The Wildlife Heritage Foundation is leading the charge to raise $22,500 by year’s end to qualify for a generous matching grant from the Neil and Louise Tillotson Fund of the New Hampshire Charitable Foundation.

Barry Conservation Camp hosts more than 260 campers each summer in weeklong sessions. For 30 years, the camp has thrived as the place where love and respect for the outdoors is shared with the next generation. Operated be the Fish and Game in partnership with the UNH Cooperative Extension, the camp focuses on increasing appreciation for the natural world and the need to conserve our natural surroundings, as well as providing opportunities for learn fishing, hunting, shooting and other outdoor skills.

Your donation will make a difference.

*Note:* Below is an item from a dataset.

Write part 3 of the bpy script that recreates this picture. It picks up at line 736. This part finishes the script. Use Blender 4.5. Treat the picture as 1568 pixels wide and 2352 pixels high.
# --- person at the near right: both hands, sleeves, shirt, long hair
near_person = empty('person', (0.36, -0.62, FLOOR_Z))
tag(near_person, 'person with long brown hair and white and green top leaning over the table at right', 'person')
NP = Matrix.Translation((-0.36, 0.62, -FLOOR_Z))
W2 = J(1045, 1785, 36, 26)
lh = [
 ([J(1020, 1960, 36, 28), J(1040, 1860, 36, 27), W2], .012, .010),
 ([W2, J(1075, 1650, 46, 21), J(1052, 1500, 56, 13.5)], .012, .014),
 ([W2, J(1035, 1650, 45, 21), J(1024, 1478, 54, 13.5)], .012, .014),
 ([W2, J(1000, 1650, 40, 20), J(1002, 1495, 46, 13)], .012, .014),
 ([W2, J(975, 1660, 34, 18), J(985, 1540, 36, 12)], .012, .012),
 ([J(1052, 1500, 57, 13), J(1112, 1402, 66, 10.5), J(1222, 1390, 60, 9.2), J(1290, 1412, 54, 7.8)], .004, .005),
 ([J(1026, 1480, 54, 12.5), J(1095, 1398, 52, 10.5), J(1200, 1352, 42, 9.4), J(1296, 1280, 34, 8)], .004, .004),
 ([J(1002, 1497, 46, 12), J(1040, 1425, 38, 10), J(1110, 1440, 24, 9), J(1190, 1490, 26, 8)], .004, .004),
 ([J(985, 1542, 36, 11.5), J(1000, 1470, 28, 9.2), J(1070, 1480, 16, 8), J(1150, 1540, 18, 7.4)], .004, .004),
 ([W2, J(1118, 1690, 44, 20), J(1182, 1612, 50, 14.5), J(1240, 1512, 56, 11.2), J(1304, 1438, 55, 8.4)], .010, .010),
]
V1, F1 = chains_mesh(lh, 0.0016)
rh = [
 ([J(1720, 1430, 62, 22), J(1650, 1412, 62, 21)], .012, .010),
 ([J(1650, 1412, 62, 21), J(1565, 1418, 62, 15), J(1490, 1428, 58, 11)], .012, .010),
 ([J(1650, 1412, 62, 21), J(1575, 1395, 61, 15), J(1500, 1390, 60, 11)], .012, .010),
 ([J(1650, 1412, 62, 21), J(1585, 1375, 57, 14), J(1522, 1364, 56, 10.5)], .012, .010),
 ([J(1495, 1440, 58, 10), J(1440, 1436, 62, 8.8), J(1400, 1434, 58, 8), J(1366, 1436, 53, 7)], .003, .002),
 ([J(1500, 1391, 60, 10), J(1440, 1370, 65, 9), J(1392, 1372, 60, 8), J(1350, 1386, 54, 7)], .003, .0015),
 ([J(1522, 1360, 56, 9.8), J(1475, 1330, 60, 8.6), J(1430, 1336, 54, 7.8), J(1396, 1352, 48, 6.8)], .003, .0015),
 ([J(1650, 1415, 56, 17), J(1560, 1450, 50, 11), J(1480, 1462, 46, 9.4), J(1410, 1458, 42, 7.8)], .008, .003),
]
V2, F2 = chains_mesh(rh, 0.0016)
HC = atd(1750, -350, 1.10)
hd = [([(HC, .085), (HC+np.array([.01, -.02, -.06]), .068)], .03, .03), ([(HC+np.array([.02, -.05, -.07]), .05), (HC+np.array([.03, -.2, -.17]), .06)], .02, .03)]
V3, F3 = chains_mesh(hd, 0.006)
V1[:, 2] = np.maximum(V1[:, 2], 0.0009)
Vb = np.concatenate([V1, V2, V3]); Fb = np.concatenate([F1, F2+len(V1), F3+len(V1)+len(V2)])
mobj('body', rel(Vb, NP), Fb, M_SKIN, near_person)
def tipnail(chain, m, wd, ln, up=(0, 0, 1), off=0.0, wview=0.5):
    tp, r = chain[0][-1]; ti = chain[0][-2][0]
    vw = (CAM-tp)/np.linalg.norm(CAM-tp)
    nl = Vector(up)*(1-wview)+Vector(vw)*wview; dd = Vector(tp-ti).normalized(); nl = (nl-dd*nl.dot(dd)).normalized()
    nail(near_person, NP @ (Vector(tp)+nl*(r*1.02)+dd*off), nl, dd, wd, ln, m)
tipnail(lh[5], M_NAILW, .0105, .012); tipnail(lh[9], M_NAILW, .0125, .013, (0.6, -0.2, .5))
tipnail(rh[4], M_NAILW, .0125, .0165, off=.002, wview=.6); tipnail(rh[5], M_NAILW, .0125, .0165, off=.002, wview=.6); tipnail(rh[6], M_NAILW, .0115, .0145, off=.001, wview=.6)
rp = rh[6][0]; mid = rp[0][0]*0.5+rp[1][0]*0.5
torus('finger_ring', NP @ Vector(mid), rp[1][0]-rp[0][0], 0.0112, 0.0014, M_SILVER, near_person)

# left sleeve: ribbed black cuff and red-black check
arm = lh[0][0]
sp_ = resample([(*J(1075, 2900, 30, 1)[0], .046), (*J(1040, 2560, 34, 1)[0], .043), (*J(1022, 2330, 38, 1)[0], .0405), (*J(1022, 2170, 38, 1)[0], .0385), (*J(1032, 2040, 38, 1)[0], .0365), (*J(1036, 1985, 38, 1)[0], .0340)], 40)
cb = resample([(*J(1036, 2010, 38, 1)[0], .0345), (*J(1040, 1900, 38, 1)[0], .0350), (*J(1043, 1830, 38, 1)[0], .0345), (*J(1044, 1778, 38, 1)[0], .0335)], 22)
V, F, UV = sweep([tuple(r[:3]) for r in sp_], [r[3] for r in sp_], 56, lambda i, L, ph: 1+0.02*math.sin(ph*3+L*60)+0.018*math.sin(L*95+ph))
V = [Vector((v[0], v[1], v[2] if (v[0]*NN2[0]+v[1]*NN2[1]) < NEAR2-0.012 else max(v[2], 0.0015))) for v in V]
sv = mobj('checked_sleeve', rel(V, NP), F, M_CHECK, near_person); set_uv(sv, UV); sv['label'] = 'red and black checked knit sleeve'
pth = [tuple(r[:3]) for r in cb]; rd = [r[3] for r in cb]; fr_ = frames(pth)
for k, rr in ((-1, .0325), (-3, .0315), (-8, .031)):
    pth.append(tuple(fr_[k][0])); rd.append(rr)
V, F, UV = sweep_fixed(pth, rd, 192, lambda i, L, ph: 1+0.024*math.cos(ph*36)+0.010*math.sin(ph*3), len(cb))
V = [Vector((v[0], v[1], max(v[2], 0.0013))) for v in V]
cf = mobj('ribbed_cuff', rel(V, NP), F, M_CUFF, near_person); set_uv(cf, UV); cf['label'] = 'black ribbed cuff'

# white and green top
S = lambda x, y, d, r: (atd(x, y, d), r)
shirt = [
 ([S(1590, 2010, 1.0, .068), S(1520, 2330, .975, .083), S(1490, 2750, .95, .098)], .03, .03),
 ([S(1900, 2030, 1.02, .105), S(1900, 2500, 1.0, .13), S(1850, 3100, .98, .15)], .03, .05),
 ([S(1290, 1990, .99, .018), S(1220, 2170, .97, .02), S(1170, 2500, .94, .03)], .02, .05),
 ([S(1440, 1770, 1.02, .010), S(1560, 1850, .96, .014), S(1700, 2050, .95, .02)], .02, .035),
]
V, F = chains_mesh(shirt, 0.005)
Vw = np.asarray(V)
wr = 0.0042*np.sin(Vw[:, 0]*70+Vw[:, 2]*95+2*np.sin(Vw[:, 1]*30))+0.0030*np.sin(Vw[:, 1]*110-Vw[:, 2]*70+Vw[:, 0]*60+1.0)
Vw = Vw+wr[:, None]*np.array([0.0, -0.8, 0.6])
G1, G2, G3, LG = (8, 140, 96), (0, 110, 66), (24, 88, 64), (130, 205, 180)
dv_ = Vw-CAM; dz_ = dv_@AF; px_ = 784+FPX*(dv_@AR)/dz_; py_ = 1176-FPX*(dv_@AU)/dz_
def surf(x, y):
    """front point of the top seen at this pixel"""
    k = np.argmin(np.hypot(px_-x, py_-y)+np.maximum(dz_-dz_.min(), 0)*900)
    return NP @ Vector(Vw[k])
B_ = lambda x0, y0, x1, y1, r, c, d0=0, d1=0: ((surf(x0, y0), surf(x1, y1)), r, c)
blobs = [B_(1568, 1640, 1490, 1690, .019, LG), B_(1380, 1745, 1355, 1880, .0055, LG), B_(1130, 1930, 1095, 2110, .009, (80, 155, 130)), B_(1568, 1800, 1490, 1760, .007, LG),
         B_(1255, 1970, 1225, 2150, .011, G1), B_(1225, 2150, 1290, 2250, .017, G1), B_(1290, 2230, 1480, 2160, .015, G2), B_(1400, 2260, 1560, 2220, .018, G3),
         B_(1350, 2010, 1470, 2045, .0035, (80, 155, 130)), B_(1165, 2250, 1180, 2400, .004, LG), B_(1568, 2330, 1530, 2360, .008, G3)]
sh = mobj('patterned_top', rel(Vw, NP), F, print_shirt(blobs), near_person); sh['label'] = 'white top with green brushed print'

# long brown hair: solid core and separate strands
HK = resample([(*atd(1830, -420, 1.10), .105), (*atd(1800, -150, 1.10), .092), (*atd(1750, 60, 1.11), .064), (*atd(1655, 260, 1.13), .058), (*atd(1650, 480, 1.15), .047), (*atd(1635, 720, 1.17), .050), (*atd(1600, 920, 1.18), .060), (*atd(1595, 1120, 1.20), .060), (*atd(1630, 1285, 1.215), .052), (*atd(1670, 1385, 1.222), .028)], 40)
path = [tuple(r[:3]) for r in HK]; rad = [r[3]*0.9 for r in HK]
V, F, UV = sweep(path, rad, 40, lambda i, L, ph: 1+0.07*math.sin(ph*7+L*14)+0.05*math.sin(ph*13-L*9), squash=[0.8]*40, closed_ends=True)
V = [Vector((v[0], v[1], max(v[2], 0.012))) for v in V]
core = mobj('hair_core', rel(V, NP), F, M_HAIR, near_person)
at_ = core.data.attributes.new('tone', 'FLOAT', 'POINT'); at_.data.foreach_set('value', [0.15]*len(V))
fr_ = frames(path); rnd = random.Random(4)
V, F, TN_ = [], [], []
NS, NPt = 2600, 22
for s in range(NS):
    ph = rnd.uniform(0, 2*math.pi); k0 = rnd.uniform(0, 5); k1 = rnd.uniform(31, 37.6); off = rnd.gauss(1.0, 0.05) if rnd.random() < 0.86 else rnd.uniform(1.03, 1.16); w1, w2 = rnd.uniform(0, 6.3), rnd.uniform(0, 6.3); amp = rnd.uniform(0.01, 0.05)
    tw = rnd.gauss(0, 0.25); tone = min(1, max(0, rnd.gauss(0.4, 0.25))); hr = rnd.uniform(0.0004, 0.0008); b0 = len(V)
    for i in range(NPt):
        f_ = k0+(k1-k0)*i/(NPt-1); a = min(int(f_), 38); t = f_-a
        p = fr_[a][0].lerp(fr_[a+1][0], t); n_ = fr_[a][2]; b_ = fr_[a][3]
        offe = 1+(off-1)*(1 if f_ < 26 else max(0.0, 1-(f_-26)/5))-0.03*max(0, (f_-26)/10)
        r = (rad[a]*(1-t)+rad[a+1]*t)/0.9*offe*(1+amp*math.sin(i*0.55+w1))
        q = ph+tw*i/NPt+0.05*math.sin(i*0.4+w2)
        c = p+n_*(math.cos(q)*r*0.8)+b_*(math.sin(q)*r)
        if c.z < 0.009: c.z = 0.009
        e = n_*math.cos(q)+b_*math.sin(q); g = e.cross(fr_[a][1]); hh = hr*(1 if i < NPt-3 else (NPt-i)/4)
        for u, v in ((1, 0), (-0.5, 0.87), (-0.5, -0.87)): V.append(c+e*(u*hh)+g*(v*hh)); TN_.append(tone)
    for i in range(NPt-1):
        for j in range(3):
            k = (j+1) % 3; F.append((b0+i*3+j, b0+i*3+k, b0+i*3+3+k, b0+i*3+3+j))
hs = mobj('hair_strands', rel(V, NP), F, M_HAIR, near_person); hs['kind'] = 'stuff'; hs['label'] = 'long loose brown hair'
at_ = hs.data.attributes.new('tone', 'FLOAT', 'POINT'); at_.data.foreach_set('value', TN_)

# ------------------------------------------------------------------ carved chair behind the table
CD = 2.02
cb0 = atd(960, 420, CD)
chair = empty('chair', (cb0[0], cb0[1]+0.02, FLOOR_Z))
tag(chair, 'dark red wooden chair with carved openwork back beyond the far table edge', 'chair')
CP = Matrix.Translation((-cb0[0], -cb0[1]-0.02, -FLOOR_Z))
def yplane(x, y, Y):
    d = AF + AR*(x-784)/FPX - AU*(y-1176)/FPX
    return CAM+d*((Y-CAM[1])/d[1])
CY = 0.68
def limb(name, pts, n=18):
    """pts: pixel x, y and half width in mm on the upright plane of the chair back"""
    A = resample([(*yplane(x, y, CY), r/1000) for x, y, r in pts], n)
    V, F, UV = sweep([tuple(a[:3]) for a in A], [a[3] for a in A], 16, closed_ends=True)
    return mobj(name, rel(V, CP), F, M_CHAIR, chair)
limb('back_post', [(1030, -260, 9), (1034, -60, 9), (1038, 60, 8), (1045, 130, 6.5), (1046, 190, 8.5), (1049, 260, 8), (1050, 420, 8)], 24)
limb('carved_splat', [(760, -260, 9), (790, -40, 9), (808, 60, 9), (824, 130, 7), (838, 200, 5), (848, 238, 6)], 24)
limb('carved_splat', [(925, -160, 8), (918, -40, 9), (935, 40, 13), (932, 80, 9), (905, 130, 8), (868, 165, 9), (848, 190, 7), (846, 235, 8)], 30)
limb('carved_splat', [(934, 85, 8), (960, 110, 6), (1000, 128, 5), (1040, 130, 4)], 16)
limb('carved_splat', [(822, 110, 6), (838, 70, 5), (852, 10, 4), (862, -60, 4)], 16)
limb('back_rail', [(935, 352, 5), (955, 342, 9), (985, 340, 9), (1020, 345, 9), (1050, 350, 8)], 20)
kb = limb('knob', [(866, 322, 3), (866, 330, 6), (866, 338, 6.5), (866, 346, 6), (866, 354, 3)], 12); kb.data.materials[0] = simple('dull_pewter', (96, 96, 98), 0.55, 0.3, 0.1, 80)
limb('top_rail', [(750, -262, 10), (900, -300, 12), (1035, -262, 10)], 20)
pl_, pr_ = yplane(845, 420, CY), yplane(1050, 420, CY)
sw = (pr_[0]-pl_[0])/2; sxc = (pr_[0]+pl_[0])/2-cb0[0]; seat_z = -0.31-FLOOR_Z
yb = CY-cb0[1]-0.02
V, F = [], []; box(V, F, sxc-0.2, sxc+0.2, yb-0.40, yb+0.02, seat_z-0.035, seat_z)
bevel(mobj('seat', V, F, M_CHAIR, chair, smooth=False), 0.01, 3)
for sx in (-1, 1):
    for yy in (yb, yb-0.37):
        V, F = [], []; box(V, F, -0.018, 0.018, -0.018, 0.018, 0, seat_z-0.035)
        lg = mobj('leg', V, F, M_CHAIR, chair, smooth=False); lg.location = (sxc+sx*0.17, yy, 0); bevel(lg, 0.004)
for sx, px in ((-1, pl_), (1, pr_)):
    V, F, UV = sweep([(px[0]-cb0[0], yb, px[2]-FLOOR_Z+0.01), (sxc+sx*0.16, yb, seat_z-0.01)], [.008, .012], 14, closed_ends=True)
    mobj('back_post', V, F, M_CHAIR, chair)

There are three ways to give (please specify Barry Camp addition):

Give online at the Foundation website: nhwildlifeheritage.org/donate.

Share our Go Fund Me page at: gofundme.com/barry-camp-expansion.

Send a check payable to the Wildlife Heritage Foundation of New Hampshire, PO Box 3993, Concord 03302.

I received two mailings last week that has me daydreaming about 2017. First was the announcement of the 38th year of the Great Meredith Rotary Fishing Derby to be held of Feb. 11-12. I would be surprised if we didn’t have some great ice fishing prospects by then.

The second was from Naswa Resort announcing the 34th annual “Winni Derby” on Lake Winnipesaukee. The Laconia Rotary has partnered with the Daniel Webster Council Boy Scouts of America. The derby will be held May 19-21. This is the very latest it can be held as is follows Mother’s Day weekend. From a water quality standpoint, as long as the weather holds out, these are the best fishing conditions we can expect. It’s game on, brother.